Am 18. Oktober 2023 haben wir in illustrer deutsch-französischer Runde den im Bau befindlichen U-Bahnbahnhof Saint-Maur Créteil besichtigt. Trotz des stürmisch herbstlichen Wetters hörte unsere kleine Gruppe gespannt der Botschafterin der Société du Grand Paris zu, um mehr über die Relevanz, Umsetzung und Zukunft des Projekts zu erfahren. Die Mobilitätsperspektiven der Metrolinie 15, eingebettet im Grand Paris, sowie die architektonischen und bautechnischen Herausforderungen des U-Bahnhofs Saint-Maur Créteil machten unseren Ausflug zu einer Besichtigung der besonderen Art.
Mit seinen in 52 Meter tief liegenden Bahnsteigen rühmt sich das Bauvorhaben schon jetzt, der tiefste Bahnhof Frankreichs zu werden. Die geographische Nähe der Marne erklärt die außergewöhnliche Tiefe des Bahnhofs, da der Wasserdruck und die feuchten Grundbedingungen eine Konstruktion auf Höhe der durchschnittlichen Bautiefe des Grand Paris Express von 29 Meter nicht ermöglichen würden. Wie immer waren auch dieses Mal die vielfältigen akademischen und beruflichen Hintergründe unserer Alumni von Vorteil. Die Präsenz zweier unserer Ingenieure und Physiker sorgte für interessante Nachfragen zu den bautechnischen Herausforderungen des Tiefbaus: Zentral waren das Ausheben der zylinderförmigen Baugrube und dessen Stabilisierung durch das Gießen 70 Meter tiefreichender Betonwände.

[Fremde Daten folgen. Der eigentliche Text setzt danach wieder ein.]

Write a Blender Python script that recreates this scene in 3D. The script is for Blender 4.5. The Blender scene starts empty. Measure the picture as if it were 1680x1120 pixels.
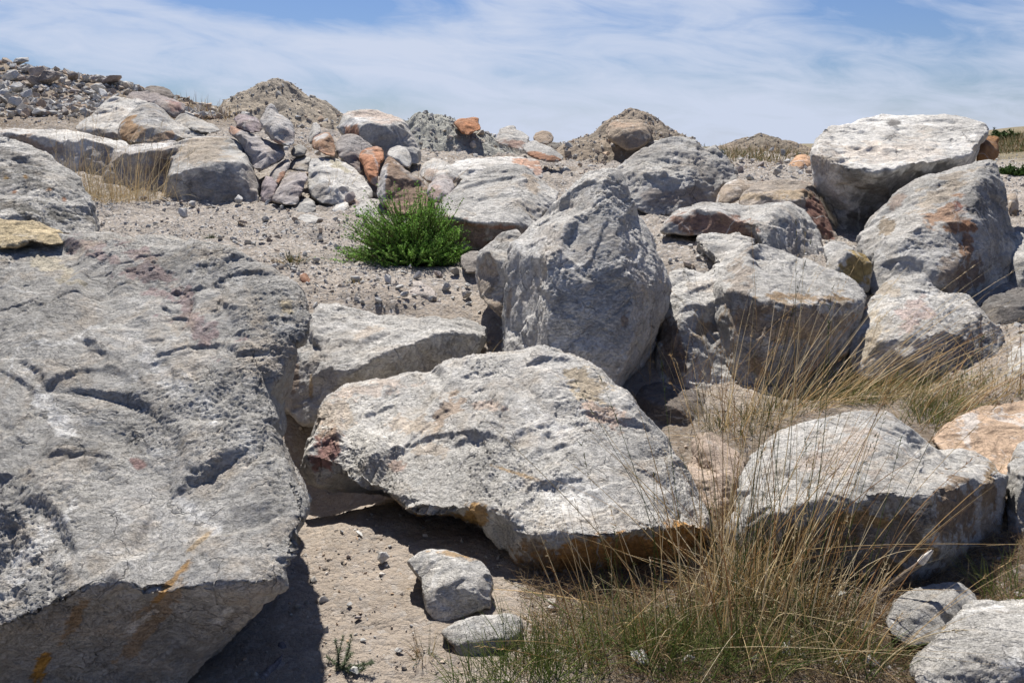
import bpy, bmesh, math, random
import numpy as np
from mathutils import Vector
from mathutils.geometry import delaunay_2d_cdt

R = math.radians
scene = bpy.context.scene
COL = scene.collection
random.seed(7)
rng = np.random.default_rng(7)
# Boulder field below quarry tips: every boulder, stone, heap and plant is an object of its own.
SKY_HOLES = [(-0.22, 0.128, 0.22, 0.040, 0.50), (0.43, 0.178, 0.20, 0.045, 0.45), (-0.50, 0.012, 0.30, 0.030, 0.16),
             (-0.16, 0.035, 0.14, 0.026, 0.14), (0.52, 0.06, 0.3, 0.03, 0.06), (-0.62, 0.10, 0.08, 0.02, 0.15)]

# ------------------------------------------------------------------ camera
F = 1455.0                      # focal length in pixels of a 1680 px wide picture
PITCH = R(12.6)
CAM = np.array([0.0, 0.0, 1.7])
cd = bpy.data.cameras.new('camera')
cam = bpy.data.objects.new('camera', cd)
COL.objects.link(cam)
cam.location = CAM
cam.rotation_euler = (R(90) - PITCH, 0, 0)
cd.sensor_width = 36
cd.lens = 36 * F / 1680
cd.clip_start = 0.05
cd.clip_end = 2000
scene.camera = cam

# ------------------------------------------------------------------ world and sun
SUN_EL, SUN_AZ = R(57), R(13)   # behind the rocks, to the left
w = bpy.data.worlds.new('World')
scene.world = w
w.use_nodes = True
nt = w.node_tree
nt.nodes.clear()

def N(t, kind, **kw):
    n = t.nodes.new(kind)
    for k, v in kw.items():
        if k == 'inp':
            for a, b in v.items():
                n.inputs[a].default_value = b
        else:
            setattr(n, k, v)
    return n

def math_node(t, op, a, b=None, clamp=False):
    n = t.nodes.new('ShaderNodeMath')
    n.operation = op
    n.use_clamp = clamp
    for i, v in enumerate((a, b)):
        if v is None:
            continue
        if isinstance(v, (int, float)):
            n.inputs[i].default_value = v
        else:
            t.links.new(v, n.inputs[i])
    return n.outputs[0]

def ramp(t, fac, stops, interp='LINEAR'):
    n = t.nodes.new('ShaderNodeValToRGB')
    n.color_ramp.interpolation = interp
    el = n.color_ramp.elements
    while len(el) < len(stops):
        el.new(0.5)
    for e, (p, c) in zip(el, stops):
        e.position = p
        e.color = (c, c, c, 1) if isinstance(c, (int, float)) else (*c, 1)
    t.links.new(fac, n.inputs[0])
    return n.outputs[0]

def mix(t, fac, a, b, mode='MIX'):
    n = t.nodes.new('ShaderNodeMix')
    n.data_type = 'RGBA'
    n.blend_type = mode
    for sock, v in ((n.inputs[0], fac), (n.inputs[6], a), (n.inputs[7], b)):
        if isinstance(v, (int, float)):
            sock.default_value = v
        elif isinstance(v, tuple):
            sock.default_value = (*v, 1)
        else:
            t.links.new(v, sock)
    return n.outputs[2]

sky = N(nt, 'ShaderNodeTexSky', sky_type='NISHITA', sun_disc=False)
sky.sun_elevation = SUN_EL
sky.sun_rotation = -SUN_AZ
sky.altitude = 600
sky.air_density = 1.1
sky.dust_density = 0.6
sky.ozone_density = 2.0
tc = N(nt, 'ShaderNodeTexCoord')
sep = N(nt, 'ShaderNodeSeparateXYZ')
nt.links.new(tc.outputs['Generated'], sep.inputs[0])
ay = math_node(nt, 'MAXIMUM', math_node(nt, 'ABSOLUTE', sep.outputs[1]), 0.12)
SX = math_node(nt, 'DIVIDE', sep.outputs[0], ay)
SV = math_node(nt, 'DIVIDE', sep.outputs[2], ay)
SVt = math_node(nt, 'ADD', SV, math_node(nt, 'MULTIPLY', SX, 0.10))

def sky_noise(sx, sv, detail, seed, rough=0.55, dist=0.6):
    c = N(nt, 'ShaderNodeCombineXYZ')
    nt.links.new(math_node(nt, 'MULTIPLY', SX, sx), c.inputs[0])
    nt.links.new(math_node(nt, 'MULTIPLY', SVt, sv), c.inputs[1])
    c.inputs[2].default_value = seed
    n = N(nt, 'ShaderNodeTexNoise', inp={'Scale': 1.0, 'Detail': detail, 'Roughness': rough, 'Distortion': dist})
    nt.links.new(c.outputs[0], n.inputs['Vector'])
    return n.outputs[0]

veil = sky_noise(2.6, 13.0, 6, 3.1)
wisp = sky_noise(9.0, 34.0, 8, 8.4, 0.6, 1.0)
cov = math_node(nt, 'ADD', math_node(nt, 'MULTIPLY', veil, 1.1), math_node(nt, 'MULTIPLY', wisp, 0.65))
cov = math_node(nt, 'SUBTRACT', cov, 0.26)
# dusty paler air low down
cov = math_node(nt, 'ADD', cov, math_node(nt, 'MULTIPLY', math_node(nt, 'MAXIMUM', math_node(nt, 'SUBTRACT', 0.065, SV), 0.0), 2.6))
# openings of clear sky in the veil: (centre x/y, centre z/y, half width, half height, strength)
for hx, hv, hw, hh, hs in SKY_HOLES:
    dx = math_node(nt, 'DIVIDE', math_node(nt, 'SUBTRACT', SX, hx), hw)
    dv = math_node(nt, 'DIVIDE', math_node(nt, 'SUBTRACT', SVt, hv), hh)
    r2 = math_node(nt, 'ADD', math_node(nt, 'MULTIPLY', dx, dx), math_node(nt, 'MULTIPLY', dv, dv))
    g = math_node(nt, 'MULTIPLY', math_node(nt, 'SUBTRACT', 1.0, r2, True), hs)
    cov = math_node(nt, 'SUBTRACT', cov, g)
cloud = ramp(nt, cov, [(0.34, 0.0), (0.52, 0.45), (0.62, 0.70), (0.80, 0.97)])
skyc = mix(nt, 1.0, sky.outputs[0], (0.58, 0.69, 0.98), 'MULTIPLY')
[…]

Auch wenn die Eröffnung des südlichen Teils der Metrolinie 15 mittlerweile auf das Jahr 2025 verschoben wurde, ist in den Tiefen Saint-Maurs bereits der sogenannte Tunneliers vorbeigekommen. Diese Tunnelbohrmaschine fräst sich ihren Weg durch das Erdreich und bildet somit den 75 km langen Tunnel, der die insgesamt 36 U-Bahnhöfe der Linie 15 verbinden wird. Die Durchfahrt dieser Maschine stellte für jede Baustelle dieser Art einen kritischen Moment dar und konnte in Saint-Maur bereits mit Erfolg abgeschlossen werden.
Wenngleich die Botschafterin die Strahlkraft des Grand Paris und die damit verbundene Zuschaustellung des französischen Savoir-faire unterstreicht, gesteht sie unserer deutsch-französischen Runde, dass die Tunnelbohrmaschine deutsch sei. Zugegebenermaßen bleibt das wohl technologische beeindruckendste Element, der Einsatz fahrerloser U-Bahnen auf allen Metrolinien des Grand Paris Express, ein Markenzeichen französischer Ingenieurskunst und kann schon heute in Lille, Toulouse, Rennes oder Paris bewundert werden.
Ferner erinnert der kreisförmige Verlauf der Linie 15 an die Berliner Ringbahn oder Wiener Ringlinie und verfolgt damit das verkehrspolitische Ziel, das Pariser Stadtzentrum zu entlasten und eine allgemeine Fahrzeitverkürzung via Querverbindungen zwischen Pariser Vororten zu ermöglichen. Seine Fertigstellung wird das von Olivier Delouvrier erdachte und auf Paris zulaufende RER-Verkehrsnetz aus den 60er Jahren um wertvolle Umsteigepunkte ergänzen. Der von uns besichtigte Bahnhof Saint-Maur Créteil illustriert diese Bereicherung vortrefflich: Zukünftig wird in seinem Inneren der Umstieg vom schon heute oberirdisch liegenden RER A zur unterirdischen U-Bahnlinie 15 durch stolze elf Großaufzüge ermöglicht werden. Zur Eröffnung im Jahr 2025 werden täglich 45 000 Reisende erwartet.
Unsere Gruppe hat sich vom verregneten Besuch beeindruckt gezeigt und bestens verstanden, was dieses Projekt so spannend macht: Es wird den Alltag der Menschen der Pariser Region nachhaltig verändern. Niemand in unserer Gruppe konnte sich zurückhalten, darüber nachzudenken, welche neuen Mobilitätsmöglichkeiten der Grand Paris Express für ihn oder sie persönlich eröffnen wird. Klar bleibt da immer dieser bittere Nachgeschmack des wiederholten Aufschubs und der Verdoppelung der ursprünglich angepeilten Gelder. Doch gibt es wohl kaum eine andere Gruppe als die deutschen-französischen Alumni des DAADs, die bereits aus Deutschland ganz andere Großbauprojekte kennen, die von ähnlichen Problemen geplagt waren und sind.